Even if Best had named a proper defendant, the allegations still do not state a claim upon which relief may be granted. His main argument is that he is falsely imprisoned because his name on the documents in the state court proceeding is “ANTHONY ARMELL BEST, ” but his true name is “Anthony Armell Best©, ” as he is a “Flesh and Blood Being Trustee Secured Party Creditor of the United States of America.” ECF 1 at 3. This claim is patently frivolous. The Seventh Circuit has “repeatedly rejected . . . theories of individual sovereignty, immunity from prosecution, and their ilk.” United States v. Benabe, 654 F.3d 753, 767 (7th Cir. 2011). “Regardless of an individual's claimed status of descent, be it as a ‘sovereign citizen,' a ‘secured-party creditor,' or a ‘flesh-and-blood human being,' [t]hese theories should be rejected summarily, however they are presented.” Id. 2
Best also alleges that he was tried twice for the crime for which he is imprisoned. As proof, he contrasts the December 14, 2015, trial date on the Chronological Case Summary, ECF 1-4 at 5, with the May 31, 2016, date listed for his criminal conviction on the “Cases by Name Listing Report, ” ECF 1-5 at 1. However, a review of the Cases by Name Listing Report shows that it does not say a jury trial was held on May 31, 2016. Instead, it states that the case was decided by jury trial and that it was statistically closed on May 31, 2016. The statistical closure date is unrelated to the date of the jury trial. It cannot be plausibly inferred from these allegations that Best was tried twice.
Finally, to the extent that Best is seeking release from prison, he cannot get that relief in a case under § 1983. See Preiser v. Rodriguez, 411 U.S. 475, 490 (1973) (“Congress has determined that habeas corpus is the appropriate remedy for state prisoners attacking the validity of the fact or length of their confinement . . ..”). Money damages are allowed under § 1983. But if he seeks compensation for false imprisonment, such a claim is barred by Heck v. Humphry, 512 U.S. 477 (1994), which held:
[I]n order to recover damages for allegedly unconstitutional conviction or imprisonment, or for other harm caused by actions whose unlawfulness would render a conviction or sentence invalid, a § 1983 plaintiff must prove that the conviction or sentence has been reversed on direct appeal, expunged by executive order, declared invalid by a state tribunal authorized to make such a determination, or called into question by a federal court's issuance of a writ of habeas corpus, 28 U.S.C. § 2254.Id. at 486-87 (footnote omitted). Best's conviction is still intact. See Best v. State, No. 45A03-1602-CR-447, 69 N.E.3d 951 (Ind.Ct.App. Dec. 20, 2016) (unpublished table decision) (affirming Best's conviction of a Level 4 felony dealing in cocaine). Thus, he 3 cannot bring any claim that would imply his conviction is invalid while it is still in force.
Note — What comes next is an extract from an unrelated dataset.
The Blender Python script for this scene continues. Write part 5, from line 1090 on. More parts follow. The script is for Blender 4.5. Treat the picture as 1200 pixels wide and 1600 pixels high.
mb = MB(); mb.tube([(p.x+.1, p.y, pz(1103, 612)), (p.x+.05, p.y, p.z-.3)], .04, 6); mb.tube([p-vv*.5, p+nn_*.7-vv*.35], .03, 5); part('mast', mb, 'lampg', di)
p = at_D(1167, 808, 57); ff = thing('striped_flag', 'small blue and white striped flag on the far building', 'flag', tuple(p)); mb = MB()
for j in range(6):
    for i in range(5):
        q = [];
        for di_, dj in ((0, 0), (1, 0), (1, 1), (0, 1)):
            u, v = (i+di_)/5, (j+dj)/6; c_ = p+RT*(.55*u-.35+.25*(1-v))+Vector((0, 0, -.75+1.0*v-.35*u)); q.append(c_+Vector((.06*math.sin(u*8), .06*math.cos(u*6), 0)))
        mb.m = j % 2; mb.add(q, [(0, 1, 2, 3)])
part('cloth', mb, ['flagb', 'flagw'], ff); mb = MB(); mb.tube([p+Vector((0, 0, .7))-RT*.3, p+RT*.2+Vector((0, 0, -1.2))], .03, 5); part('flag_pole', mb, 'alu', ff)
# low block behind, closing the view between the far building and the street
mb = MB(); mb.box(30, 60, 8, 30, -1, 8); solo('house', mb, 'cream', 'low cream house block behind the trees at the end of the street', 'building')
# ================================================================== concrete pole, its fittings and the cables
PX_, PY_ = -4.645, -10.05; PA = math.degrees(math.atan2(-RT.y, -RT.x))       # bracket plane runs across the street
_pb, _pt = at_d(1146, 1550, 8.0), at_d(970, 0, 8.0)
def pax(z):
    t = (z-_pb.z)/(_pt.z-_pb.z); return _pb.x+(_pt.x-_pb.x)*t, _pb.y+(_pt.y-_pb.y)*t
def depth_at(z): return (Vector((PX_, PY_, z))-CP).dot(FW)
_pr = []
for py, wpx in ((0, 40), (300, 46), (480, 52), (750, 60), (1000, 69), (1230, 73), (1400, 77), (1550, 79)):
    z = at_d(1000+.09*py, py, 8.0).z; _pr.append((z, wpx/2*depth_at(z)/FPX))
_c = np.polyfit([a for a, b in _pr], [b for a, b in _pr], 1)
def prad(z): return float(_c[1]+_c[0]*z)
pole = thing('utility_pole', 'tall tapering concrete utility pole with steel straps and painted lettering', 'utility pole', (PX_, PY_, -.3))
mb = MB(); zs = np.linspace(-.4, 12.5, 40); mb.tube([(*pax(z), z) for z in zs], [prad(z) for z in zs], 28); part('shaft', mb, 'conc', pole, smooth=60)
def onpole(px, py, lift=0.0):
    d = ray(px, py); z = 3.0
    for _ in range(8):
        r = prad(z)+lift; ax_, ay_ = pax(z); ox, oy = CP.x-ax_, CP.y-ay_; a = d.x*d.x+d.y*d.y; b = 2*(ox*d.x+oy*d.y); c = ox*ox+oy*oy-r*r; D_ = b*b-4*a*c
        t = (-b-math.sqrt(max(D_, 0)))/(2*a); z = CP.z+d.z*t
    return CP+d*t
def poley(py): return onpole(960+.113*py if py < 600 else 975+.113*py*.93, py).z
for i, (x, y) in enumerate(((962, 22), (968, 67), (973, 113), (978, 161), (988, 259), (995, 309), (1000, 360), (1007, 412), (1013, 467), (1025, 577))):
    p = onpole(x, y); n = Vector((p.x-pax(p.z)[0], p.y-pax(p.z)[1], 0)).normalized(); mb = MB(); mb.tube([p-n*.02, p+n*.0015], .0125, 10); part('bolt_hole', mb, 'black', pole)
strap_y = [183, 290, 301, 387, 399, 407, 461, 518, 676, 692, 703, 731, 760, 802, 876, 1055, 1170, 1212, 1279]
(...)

“The usual standard in civil cases is to allow defective pleadings to be corrected, especially in early stages, at least where amendment would not be futile.” Abu-Shawish v. United States, 898 F.3d 726, 738 (7th Cir. 2018). However, “courts have broad discretion to deny leave to amend where . . . the amendment would be futile.” Hukic v. Aurora Loan Servs., 588 F.3d 420, 432 (7th Cir. 2009). For the reasons previously explained, such is the case here.
For these reasons, this case is DISMISSED under 28 U.S.C. § 1915A.